Lasse Antonsen www.lasseantonsen.net
Lasse Antonsen was born in 1947 in Copenhagen, Denmark. He has been a permanent resident since 1978. Antonsen attended the Experimental Art School in Copenhagen in 1963-64, studying with the art historian Troels Andersen, and the artists Poul Gernes and Per Kirkeby. He attended Hoelbaek Kunsthoejskole in 1964-65, where he studied creative writing with the poets Poul Borum and Inger Christensen. He later studied art history at Copenhagen University, the Harvard University Extension Program, and Tufts University, where he received his MA in 1986. Antonsen has taught art history at the School of the Museum of Fine Arts in Boston, the Rhode Island School of Design in Providence, and University of Massachusetts Dartmouth, and currently teaches graduate seminars at Massachusetts College of Art.

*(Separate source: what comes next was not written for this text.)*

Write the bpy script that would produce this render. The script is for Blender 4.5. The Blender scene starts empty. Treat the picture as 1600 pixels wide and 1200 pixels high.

After a career as an art historian, art critic, researcher, curator, and gallery director, at institutions such as the ICA in
Boston, the Danforth Museum of Art in Framingham, and at University of Massachusetts Dartmouth, Antonsen is now an active artist who has exhibited widely. Most recently he was included in exhibitions at the Bryan Art Gallery at Coastal Carolina University in South Carolina, Curious Matter in Jersey City in New Jersey, and at Proteus Gowanus in Brooklyn in New York. He has recently created installations at the Artists Foundation in Boston, The Whaling Museum in New Bedford, and the Providence Museum of Natural History in Rhode Island.
Antonsen is known for his conceptual work featuring historical objects, but has lately begun to create figurative sculptures out of found wood. These sculptures are inspired by Cubism, Folk Art, African Art, the sculpture of Picasso, Max Ernst and Giacometti, alternative European circus such as Dromesko, and the work of contemporary choreographers such as Marie Chouinard, Akram Khan and Sidi Larbi Cherkaoui.
Lasse Antonsen creates personages that appear to be actors on a stage, or perhaps orators addressing the silence, or characters pontificating on their own reality, or extras playfully waiting their turn to go on stage. Each figure tells its own story, and as messengers bring their own reality.